*Exercise requirements*: Copy every line from the records below that holds the word "picture".
____________
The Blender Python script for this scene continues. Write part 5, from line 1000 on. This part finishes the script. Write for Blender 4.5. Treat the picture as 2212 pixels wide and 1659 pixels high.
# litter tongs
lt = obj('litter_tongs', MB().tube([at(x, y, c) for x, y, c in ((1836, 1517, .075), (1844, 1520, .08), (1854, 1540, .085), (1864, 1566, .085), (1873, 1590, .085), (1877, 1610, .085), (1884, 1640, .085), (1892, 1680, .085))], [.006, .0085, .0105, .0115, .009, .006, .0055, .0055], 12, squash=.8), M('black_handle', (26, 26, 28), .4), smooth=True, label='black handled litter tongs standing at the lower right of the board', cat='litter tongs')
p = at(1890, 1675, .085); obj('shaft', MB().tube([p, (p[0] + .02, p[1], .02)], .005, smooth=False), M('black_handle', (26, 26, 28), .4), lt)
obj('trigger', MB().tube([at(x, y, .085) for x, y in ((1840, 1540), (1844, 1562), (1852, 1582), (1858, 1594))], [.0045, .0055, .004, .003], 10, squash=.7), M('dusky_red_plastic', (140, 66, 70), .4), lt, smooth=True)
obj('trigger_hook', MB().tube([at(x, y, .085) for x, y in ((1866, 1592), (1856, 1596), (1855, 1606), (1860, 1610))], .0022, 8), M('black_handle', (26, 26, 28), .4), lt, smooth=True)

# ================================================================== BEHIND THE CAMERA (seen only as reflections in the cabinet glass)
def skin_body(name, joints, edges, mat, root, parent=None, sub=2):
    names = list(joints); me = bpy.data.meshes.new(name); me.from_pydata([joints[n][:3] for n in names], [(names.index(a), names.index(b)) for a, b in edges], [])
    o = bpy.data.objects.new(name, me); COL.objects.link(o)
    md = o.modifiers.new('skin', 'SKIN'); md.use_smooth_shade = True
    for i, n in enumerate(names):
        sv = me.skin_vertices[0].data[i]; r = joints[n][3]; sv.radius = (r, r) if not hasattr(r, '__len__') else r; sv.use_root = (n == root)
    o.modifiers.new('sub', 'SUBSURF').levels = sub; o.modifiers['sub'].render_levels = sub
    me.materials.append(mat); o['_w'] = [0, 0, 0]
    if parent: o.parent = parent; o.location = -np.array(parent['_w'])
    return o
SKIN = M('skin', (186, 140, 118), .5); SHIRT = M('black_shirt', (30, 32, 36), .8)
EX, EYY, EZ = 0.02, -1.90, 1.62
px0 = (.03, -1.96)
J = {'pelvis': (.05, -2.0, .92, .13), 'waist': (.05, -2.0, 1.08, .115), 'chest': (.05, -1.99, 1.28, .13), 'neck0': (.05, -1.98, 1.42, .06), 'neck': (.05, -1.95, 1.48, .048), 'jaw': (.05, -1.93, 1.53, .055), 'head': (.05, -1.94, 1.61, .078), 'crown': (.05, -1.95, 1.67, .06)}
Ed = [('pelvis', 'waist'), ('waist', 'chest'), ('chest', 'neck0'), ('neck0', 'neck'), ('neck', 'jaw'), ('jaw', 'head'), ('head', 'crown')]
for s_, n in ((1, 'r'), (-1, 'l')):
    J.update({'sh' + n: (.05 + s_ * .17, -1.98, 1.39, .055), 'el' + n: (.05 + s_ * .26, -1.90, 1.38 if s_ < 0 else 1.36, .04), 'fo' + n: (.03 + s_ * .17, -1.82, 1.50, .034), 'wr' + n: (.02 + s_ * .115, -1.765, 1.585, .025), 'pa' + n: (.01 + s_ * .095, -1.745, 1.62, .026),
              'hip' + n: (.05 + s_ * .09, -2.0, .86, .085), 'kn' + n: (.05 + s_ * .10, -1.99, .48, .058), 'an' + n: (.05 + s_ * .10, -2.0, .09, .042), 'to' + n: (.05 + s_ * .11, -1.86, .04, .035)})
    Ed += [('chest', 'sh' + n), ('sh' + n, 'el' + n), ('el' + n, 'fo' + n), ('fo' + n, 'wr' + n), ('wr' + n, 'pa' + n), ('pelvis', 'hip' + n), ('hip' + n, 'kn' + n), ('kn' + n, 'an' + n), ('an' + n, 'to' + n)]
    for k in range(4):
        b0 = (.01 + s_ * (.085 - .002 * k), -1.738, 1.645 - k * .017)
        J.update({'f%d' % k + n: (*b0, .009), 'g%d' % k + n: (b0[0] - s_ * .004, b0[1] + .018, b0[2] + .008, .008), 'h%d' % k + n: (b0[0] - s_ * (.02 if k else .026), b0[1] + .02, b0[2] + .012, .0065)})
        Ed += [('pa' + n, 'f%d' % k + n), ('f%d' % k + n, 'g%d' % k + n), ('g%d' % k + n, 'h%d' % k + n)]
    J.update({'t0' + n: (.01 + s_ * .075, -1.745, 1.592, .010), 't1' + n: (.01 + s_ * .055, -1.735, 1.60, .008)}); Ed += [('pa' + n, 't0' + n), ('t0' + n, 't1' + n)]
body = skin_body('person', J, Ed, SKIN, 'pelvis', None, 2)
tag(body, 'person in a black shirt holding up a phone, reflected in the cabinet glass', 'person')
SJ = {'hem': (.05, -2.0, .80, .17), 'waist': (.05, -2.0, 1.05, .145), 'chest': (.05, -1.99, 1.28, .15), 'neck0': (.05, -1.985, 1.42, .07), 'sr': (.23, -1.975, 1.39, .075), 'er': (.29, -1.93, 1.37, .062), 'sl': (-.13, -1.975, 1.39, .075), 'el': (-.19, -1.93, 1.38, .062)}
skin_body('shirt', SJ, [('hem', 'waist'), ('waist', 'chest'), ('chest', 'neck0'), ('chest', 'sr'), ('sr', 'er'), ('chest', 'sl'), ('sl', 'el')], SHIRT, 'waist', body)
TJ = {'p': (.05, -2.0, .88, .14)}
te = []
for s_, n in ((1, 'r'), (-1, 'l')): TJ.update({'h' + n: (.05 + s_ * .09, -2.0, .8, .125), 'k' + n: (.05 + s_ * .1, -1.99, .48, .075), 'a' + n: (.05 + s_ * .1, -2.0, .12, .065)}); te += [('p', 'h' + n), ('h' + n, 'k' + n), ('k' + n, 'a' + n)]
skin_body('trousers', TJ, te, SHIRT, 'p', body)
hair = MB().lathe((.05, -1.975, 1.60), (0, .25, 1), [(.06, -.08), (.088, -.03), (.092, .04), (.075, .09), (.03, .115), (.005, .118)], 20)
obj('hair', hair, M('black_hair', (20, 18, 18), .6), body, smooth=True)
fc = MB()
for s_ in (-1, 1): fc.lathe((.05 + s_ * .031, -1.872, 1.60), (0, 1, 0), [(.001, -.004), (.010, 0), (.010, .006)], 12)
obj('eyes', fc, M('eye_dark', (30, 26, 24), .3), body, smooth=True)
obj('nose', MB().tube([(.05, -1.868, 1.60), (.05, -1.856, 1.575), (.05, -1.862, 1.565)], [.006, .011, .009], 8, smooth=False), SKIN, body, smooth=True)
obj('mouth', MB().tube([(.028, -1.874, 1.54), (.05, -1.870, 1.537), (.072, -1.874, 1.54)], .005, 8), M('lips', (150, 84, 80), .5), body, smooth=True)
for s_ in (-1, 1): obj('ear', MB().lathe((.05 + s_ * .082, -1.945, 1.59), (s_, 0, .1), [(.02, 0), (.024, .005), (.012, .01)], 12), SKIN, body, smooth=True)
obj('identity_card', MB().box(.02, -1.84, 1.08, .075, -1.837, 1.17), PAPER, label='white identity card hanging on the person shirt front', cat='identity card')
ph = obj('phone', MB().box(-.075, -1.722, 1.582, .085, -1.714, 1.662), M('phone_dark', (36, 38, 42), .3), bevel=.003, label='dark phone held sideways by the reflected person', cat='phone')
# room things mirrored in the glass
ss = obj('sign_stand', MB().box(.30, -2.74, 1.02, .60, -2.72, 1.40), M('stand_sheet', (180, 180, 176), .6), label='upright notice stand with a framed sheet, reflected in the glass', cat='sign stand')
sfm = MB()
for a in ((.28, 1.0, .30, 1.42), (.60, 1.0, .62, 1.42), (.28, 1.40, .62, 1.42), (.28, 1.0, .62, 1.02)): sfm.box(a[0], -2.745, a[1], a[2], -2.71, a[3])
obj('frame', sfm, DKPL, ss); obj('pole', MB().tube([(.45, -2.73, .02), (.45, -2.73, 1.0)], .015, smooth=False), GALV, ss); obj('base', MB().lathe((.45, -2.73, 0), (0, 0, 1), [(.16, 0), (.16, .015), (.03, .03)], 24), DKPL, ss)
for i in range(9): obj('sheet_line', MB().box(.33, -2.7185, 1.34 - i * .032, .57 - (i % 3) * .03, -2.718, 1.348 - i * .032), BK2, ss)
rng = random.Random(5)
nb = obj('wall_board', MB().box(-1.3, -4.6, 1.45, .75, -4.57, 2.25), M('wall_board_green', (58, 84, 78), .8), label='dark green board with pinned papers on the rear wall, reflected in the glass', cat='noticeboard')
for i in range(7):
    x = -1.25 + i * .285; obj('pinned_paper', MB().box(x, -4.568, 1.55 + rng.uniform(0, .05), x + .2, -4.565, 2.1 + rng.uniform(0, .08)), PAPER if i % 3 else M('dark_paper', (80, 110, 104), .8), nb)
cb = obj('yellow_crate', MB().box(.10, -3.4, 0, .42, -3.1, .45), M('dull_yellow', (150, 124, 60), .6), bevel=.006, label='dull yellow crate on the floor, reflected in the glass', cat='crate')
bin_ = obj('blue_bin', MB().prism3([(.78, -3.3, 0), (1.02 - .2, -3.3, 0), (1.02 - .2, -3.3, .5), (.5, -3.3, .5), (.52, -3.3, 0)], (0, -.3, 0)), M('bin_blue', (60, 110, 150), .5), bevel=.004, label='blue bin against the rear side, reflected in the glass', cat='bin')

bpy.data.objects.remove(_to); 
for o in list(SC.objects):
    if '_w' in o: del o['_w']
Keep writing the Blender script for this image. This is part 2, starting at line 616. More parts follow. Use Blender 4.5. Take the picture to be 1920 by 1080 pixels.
____________
*Output for this exercise*:
The Blender Python script for this scene continues. Write part 5, from line 1000 on. This part finishes the script. Write for Blender 4.5. Treat the picture as 2212 pixels wide and 1659 pixels high.
Keep writing the Blender script for this image. This is part 2, starting at line 616. More parts follow. Use Blender 4.5. Take the picture to be 1920 by 1080 pixels.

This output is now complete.